Aside from Rasmus Højlund, who often impresses me, the rest seem like either wastes of space or in Mount’s case, yet to really play.
This isn’t really to have a dig at Man United (Alejandro Garnacho looks good to me, as has Kobbie Mainoo since I saw his first game this season), but to show how someone like Gakpo, who has had some stick from the fans, is already on 14 goals; and if he’d taken the Reds’ penalties, would likely be on 20 or more.
Indeed, it’s players like Gakpo coming on to score and create that has added to this incredible feat of 26 late goals in league games, ten more than any other club. Even with up to 12 players out per week in 2024, the Reds have scored 59 goals, more than any team in Europe since the end of 2023.
That said, I feared a 1-1 draw last night as the game wore on, with no real sign of a goal coming as the last 20 drew near.
I’d said at 1-0, several times, it just takes one Sheffield United attack to score, and that happened.
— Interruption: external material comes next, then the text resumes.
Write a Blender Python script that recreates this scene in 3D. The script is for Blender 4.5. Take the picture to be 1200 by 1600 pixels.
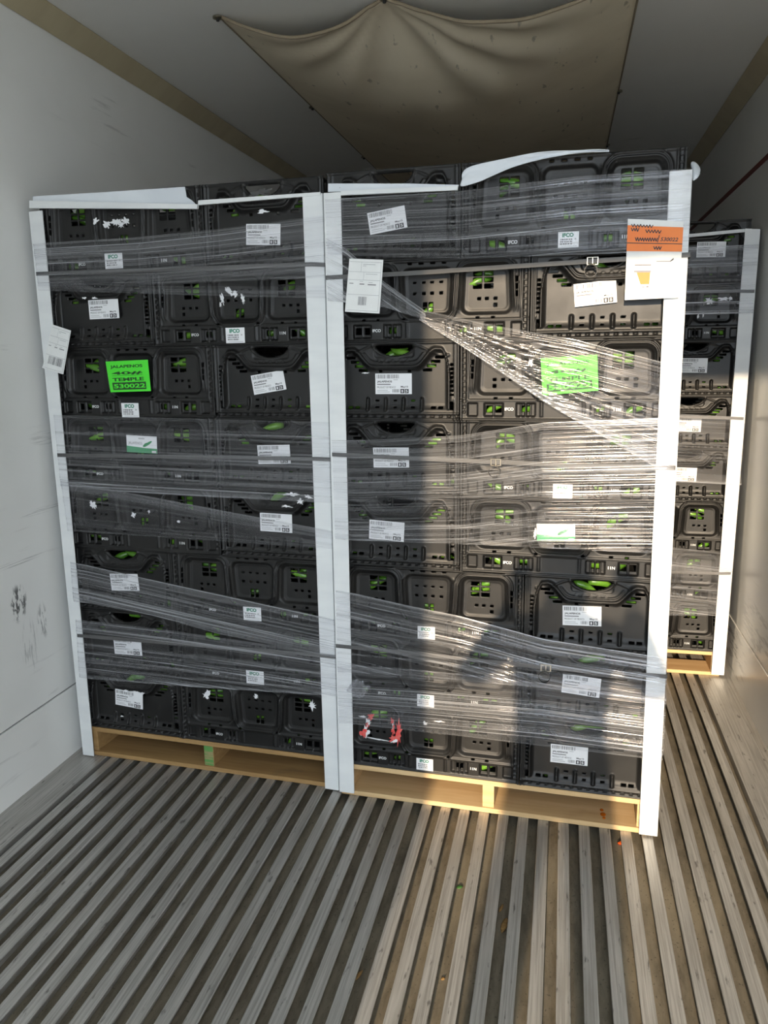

But of course, the same can happen when you attack 10-20 times in search of a winner; the goal out of nothing, especially if you can strike the ball from the edge of the box if you’re not creating Big Chances.
It helps if your midfield can weigh in the goals (18 so far from the four who were signed in the summer), and we had a lovely side-on view of Alexis Mac Allister’s fulminating thunderbastard, but where, such was the ferocity, we all assumed it was one of those that goes like an arrow right into the Kop, as if the power meant the shot lacked accuracy.
With no idea at all of where it hit the net, in relation to top corner or just right through the keeper, until seeing the replays later, it had that extra moment of surprise when the net bulged.